When Saints Go Machine

Infinity Pool

(K7; 2013)

By Jonathan Wroble | 8 July 2013

Somewhere between self-conscious anti-pop and hedonist Eurotrash lies When Saints Go Machine—a band not content to write straight and catchy club songs, yet so good with hooks that you often wish it would. As an improbable first single behind Infinity Pool, the group’s follow-up to its winning debut Konkylie (2011), it paired up with Killer Mike and released the rattling trap dirge “Love and Respect,” which does nothing for the band but confound its intentions. The rest of this album has a similar frustration to its patchwork sprawl: it’s ambitious for ambition’s sake, alternately too spare and too noisy, never so momentous as to gel into a suitable vehicle for lead singer Nikolaj Vonsild’s beautiful, androgynous falsetto. Even after dozens of listens, wanting the record’s melodies and movements to show their purpose at last, Infinity Pool reveals itself as the sound of the band’s weapons—the cerebral songcraft and intrigue that worked so well on Konkylie —becoming its weaknesses.

Much of the album works at either of two speeds: in pulsating and aggressive electric chops or in slow, washy soundscapes. Vonsild warbles over it all, very much unconcerned with finding workable hooks or even patterns. Take a track like “System of Infinite Love”: a promising start as twinkly ‘80s revivalism collapses into a worming buzz saw riff and eventually drifts into ninety seconds of mushy massage music. It’s certainly interesting that the band navigates from new wave to new age in the space of one song, but the outro nevertheless feels tacked-on, almost thoughtlessly—a curious strategy that dominates this record. “Infinity Killer” has a furious third section, but it takes three minutes of ambient boredom to get there; “Degeneration” has a paranoid, skittering bass line that Radiohead would be proud to call its own, yet it dies halfway through. Quiet-to-loud is often the stuff of dramatic and captivating electropop, but When Saints Go Machine proves unable here to wield those dynamics to its advantage.
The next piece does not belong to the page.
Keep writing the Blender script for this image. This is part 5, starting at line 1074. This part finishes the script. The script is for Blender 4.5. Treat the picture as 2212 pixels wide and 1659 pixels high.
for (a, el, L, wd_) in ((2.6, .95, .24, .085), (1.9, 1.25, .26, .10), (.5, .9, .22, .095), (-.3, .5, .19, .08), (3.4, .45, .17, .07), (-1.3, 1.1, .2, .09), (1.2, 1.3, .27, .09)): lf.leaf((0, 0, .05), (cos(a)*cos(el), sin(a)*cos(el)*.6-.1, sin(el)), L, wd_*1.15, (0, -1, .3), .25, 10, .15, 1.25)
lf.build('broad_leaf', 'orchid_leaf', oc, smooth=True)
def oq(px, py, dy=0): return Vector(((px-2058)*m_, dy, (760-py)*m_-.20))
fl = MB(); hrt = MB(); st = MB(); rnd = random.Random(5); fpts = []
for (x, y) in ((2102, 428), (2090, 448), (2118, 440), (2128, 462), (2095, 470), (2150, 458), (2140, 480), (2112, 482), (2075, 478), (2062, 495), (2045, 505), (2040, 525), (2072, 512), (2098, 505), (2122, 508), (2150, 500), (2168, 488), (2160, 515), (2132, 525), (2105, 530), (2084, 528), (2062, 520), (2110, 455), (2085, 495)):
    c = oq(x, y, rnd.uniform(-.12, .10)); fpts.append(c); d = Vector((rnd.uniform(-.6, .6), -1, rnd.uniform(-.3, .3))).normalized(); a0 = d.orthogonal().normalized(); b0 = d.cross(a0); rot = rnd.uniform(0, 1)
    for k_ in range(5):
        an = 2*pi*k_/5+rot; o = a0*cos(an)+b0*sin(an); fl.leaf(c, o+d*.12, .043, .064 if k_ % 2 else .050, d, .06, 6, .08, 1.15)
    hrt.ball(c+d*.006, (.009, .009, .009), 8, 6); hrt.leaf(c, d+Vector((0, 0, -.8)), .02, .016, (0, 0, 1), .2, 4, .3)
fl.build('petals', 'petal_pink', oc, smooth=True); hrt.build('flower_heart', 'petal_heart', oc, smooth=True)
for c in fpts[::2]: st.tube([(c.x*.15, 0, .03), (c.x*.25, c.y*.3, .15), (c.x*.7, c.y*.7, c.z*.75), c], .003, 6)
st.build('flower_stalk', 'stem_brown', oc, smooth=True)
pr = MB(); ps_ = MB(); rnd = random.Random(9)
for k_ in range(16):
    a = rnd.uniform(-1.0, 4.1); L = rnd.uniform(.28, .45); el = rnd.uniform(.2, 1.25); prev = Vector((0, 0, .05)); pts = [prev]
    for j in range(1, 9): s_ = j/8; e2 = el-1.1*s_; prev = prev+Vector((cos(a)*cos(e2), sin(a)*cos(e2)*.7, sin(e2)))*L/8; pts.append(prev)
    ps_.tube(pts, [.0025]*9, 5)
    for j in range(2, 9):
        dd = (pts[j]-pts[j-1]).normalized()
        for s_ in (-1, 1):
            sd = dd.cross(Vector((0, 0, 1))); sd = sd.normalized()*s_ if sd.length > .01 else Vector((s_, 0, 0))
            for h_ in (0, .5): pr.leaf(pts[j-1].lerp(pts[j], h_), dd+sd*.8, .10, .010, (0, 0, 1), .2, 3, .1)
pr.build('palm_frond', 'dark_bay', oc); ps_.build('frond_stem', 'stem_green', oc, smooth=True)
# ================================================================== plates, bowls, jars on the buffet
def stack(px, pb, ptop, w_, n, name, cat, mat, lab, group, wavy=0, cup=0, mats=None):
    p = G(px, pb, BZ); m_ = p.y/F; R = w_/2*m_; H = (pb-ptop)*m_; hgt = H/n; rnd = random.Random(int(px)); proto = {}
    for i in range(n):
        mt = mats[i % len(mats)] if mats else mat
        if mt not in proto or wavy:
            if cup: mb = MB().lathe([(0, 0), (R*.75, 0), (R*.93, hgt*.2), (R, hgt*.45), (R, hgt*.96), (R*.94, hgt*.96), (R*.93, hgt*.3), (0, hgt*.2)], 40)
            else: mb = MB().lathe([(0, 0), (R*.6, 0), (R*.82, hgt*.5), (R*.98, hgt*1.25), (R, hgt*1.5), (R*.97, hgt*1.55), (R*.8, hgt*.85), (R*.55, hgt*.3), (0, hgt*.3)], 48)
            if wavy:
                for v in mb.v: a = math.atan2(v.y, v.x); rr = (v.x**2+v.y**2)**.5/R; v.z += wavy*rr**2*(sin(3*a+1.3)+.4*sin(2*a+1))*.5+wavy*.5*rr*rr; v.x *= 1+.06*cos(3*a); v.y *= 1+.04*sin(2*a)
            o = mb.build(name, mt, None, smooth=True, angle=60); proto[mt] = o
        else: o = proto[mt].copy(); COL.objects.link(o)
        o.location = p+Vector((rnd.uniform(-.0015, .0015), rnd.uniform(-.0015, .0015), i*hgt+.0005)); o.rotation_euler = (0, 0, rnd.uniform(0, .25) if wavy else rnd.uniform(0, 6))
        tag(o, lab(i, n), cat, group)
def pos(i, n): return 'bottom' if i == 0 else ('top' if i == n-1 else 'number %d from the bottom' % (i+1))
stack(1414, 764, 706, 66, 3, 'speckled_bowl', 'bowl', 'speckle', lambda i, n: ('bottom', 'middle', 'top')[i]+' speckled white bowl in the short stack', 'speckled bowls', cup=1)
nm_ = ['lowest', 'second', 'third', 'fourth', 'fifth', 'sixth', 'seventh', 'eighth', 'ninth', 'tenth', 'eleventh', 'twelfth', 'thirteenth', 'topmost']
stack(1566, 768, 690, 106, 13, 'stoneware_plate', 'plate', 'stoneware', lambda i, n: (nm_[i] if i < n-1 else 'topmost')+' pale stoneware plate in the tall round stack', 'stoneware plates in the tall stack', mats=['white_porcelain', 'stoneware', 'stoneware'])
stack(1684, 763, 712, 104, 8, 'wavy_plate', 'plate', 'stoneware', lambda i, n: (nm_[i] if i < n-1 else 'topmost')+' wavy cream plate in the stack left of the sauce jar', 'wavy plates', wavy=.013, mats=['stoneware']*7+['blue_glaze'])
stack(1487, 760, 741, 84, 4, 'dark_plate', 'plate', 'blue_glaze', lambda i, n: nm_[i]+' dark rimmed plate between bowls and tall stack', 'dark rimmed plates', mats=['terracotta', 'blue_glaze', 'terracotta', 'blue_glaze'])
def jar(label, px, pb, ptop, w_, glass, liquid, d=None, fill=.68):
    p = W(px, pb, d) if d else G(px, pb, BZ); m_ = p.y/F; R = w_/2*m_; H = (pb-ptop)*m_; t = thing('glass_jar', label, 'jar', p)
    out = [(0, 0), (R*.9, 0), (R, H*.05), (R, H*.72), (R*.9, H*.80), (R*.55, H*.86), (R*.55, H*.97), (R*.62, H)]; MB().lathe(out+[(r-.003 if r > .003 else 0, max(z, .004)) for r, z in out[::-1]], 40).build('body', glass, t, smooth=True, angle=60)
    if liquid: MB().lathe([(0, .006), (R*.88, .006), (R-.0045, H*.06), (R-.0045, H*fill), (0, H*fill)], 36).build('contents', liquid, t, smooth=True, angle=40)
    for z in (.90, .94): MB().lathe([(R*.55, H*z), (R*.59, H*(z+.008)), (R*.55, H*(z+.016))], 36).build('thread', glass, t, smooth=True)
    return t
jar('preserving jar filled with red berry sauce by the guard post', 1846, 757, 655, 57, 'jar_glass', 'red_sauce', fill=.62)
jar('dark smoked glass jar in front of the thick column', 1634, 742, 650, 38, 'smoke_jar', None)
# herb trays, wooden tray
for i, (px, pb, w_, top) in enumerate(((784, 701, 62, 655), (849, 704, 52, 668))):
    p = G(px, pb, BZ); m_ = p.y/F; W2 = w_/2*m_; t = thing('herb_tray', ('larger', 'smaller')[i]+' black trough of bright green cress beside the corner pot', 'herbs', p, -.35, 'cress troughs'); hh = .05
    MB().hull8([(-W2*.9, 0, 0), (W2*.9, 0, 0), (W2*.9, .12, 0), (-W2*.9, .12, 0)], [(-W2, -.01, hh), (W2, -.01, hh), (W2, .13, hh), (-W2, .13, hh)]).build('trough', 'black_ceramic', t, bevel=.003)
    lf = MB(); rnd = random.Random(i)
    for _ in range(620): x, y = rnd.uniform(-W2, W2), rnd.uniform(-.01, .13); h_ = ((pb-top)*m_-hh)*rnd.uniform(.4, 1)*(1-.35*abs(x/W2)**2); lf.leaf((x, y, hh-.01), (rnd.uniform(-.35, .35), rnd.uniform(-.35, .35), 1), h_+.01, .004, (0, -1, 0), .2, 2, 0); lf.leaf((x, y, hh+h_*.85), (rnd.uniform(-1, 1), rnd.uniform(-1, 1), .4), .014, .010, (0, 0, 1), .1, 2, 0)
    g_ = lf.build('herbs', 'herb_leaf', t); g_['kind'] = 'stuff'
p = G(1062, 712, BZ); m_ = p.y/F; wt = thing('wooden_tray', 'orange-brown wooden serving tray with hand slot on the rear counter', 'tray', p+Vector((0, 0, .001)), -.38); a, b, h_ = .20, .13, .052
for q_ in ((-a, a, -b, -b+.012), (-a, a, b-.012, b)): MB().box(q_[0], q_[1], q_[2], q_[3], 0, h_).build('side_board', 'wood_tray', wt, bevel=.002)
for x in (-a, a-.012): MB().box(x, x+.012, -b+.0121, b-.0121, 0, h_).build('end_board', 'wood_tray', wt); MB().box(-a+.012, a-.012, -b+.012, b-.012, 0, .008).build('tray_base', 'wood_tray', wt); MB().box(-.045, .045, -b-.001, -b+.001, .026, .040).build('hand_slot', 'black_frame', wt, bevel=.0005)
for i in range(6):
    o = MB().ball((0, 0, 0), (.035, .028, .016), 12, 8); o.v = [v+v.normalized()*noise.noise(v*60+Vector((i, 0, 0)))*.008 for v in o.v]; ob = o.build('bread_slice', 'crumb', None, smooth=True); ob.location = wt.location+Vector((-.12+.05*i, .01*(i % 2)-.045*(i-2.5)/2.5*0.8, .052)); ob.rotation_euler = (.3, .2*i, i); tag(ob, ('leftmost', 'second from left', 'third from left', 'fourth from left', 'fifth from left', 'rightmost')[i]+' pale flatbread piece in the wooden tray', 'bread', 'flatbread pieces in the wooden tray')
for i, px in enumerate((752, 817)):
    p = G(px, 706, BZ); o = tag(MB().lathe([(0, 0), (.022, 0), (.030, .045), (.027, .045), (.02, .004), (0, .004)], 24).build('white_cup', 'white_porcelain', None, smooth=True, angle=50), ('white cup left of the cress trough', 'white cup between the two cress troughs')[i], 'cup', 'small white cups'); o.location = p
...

It’s not so much that there’s nothing on Infinity Pool like “Kelly”—the near-hit from Konkylie that showcased When Saints Go Machine at its most radio-ready—but more frustrating just how reactionary the band seems in its effort to escape the very logic of that shinier sound. Where Vonsild sang of fragile and innocent love in the past, he sings on Infinity Pool of doom and destruction: “I’m dead,” goes a lyric in “Yard Heads,” “Dead happy.” “Mannequin” and “Mental Shopping Spree,” each well-structured as songs, nevertheless depend on overworked and obtuse metaphors. It can all be exhausting, and Vonsild makes up little ground in sounding as listless as he does.

When Infinity Pool has its moments, it serves to remind that When Saints Go Machine, if focused and compact, can perplex and intrigue in right ways as well. “Iodine” has a bumbling jungle beat behind a sweeping chorus, and an echoing string line fit for spy movie credits. “Slave to the Take in Your Heaven” is a purposeful dumping ground for all the gorgeous harmonies the rest of the album eschews—it comprises a chanted chorus, spoken word, even an opening hymnal section. It’s worrying, however, that “Slave,” a multi-part ballad with so many moving parts, might encourage the exact noise collaging and middling experimentalism that fails so often on the record elsewhere.

What comes next for When Saints Go Machine is a question of just how smart it wants to sound in a genre that more often encourages what’s easy, immediate, and fun. Infinity Pool is indeed a hard listen, nothing like the consummate pleasure that its title suggests. The record attempts to fuse dance music and complexity, but doesn’t quite reconcile the two; instead, its mindless thrills butt up against impenetrable baths of sound. One hopes that the band, as talented and unique as it is, can better strike a balance between pop and art on future records. On Infinity Pool, it’s merely built a divide.